Trading news

USD advance slows, December expectations are now back

- After better than expected NFP, another set of good data would be a sufficient catalyst to bring an end to the zero interest rates policy
- EURUSD: We think that a rate hike is largely overestimated and we expect a retracement at 1.0900
- USDJPY,  Friday's Impressive rally may support short-term Nikkei buying
- Fed's Williams comments indicate USD bullishness should continue
- Current back drop keeps us negative on commodities currencies
USD domination in the G10, after Friday’s strong US payroll report, faded slightly in the Asian session. However, the USD was marginally higher against EM FX Asia as US 10-year yields rose to 2.332%. EM Asia bond yields moved higher across the board as expectations for Fed lift-off in December have forced investor selling. Friday’s surprise US October non-farm payroll data, which printed at 271k and strong 2.5% y/y wage increase, reflects a healthy and broad-based economic expansion. Rates market is now pricing in 68% probability of a 25bp Fed rate hike in December. 
Asian regional equities indices were mixed as the Nikkei and Shanghai composite rose 1.96% and 1.52% respectively, while the Hang Seng fell -0.14%. Friday’s impressive rally in USDJPY supported Nikkei buying today. In a win for Japanese Prime Minister Shinzo Abe, regular wages increased 0.4% in September, while labor cash earnings, which include overtime and special payments, increased by 0.6%y/y against 0.5% expected. This was the seventh consecutive rise as Abe has been pressing business to raise salaries (part of third arrow). From Australia, ANZ job advertisements rose 0.4%m/m in October, slowing significantly from downwardly revised 3.8% increase in September. Finally in India, the National Democratic Alliance (NDA), led by Prime Minister Modi faced a setback as state elections in Bihar saw the party taken only 58 of 243 seats.
There were mildly hawkish comments from the President of the Federal Reserve Bank of San Francisco John Williams indicating that the USD bullishness should continue. The Fed’s Williams indicated that at least one measure of full employment has been reached, stating on Saturday: “on one hand, the US economy continues to grow and is closing in on full employment. On the other, in large part due to developments abroad, inflation has remained lower than we’d like.” CFTC IMM data indicates that speculative position saw an increase in USD longs to the highest level since mid-August (EUR net shorts rose and GBP longs were cut).
***Yann Quelenn, Market Analyst: “Last Friday’s jobs report printed at an astonishing 271k, while it was expected at 185k. Markets was already pricing in a weak read as what happened in September. Better Jobs data is what the Fed is looking for as this should fuel inflation. The unemployment rate is still very low at 5% but has failed to drive up inflation for now. This good jobs report has increased the probability for a rate hike in December, which has jumped to almost 68% according to Bloomberg.

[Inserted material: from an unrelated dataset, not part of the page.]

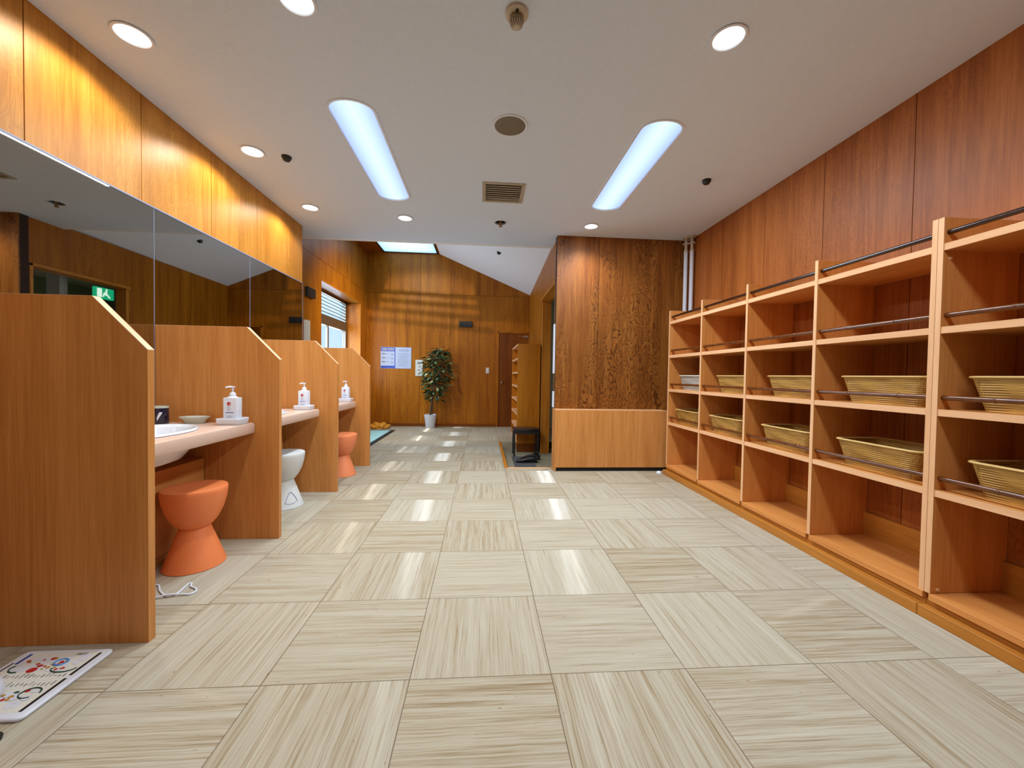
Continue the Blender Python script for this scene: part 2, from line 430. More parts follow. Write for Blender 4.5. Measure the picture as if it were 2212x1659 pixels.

Fed member John Williams said in a speech that was held Saturday that a rate hike should be the next appropriate step. According to him, another set of good data, as we have seen last Friday, would be sufficient to meet the Fed’s forecast and would could bring an end to the zero interest-rate policy in place since the end of 2008. Yet, Williams also confirmed its concern about the current low inflation. Indeed, we also remain cautious as inflation is still way too low regarding the Fed’s target of 2%. In addition, the global outlook remains uncertain, in particular global growth that is likely to have a deeper impact in the United States economy. In other words, we consider that U.S growth is still vulnerable. Meanwhile, the dollar has soared on new Fed expectations and the euro is now holding below 1.0800 dollar. We think that a rate hike is largely overestimated we expect a retracement to 1.0900.”***
In China, data showed the monthly trade balance widen to $61.6bn, the highest level on record. October exports contracted -6.9% y/y against -3.2% expected. Imports were also weaker, dropping -18.8% y/y against -15.2% expected. In addition, the persistently weak commodity prices continued to take their toll as commodity imports contributed 8.1% to the whole -18.8% fall. The weak commodity imports indicates that Australia's hopes of renewed appetite supporting their growth look premature. AUDUSD recovery rally to 0.7066 has already run into significant supply and will likely retest intraday lows at 0.7017. The current backdrop keeps us negative on commodity currencies. Elsewhere, China foreign reserves unexpectedly improved to $3525.5bn in October from $3514.1bn in September. While no clarification has come from the PBoC its likely that the rise was due to valuations adjustments.
Today’s light economic calendar will see ECB Yves Mersch speaks, Boston Fed President Rosengren speaks and Mexico CPI.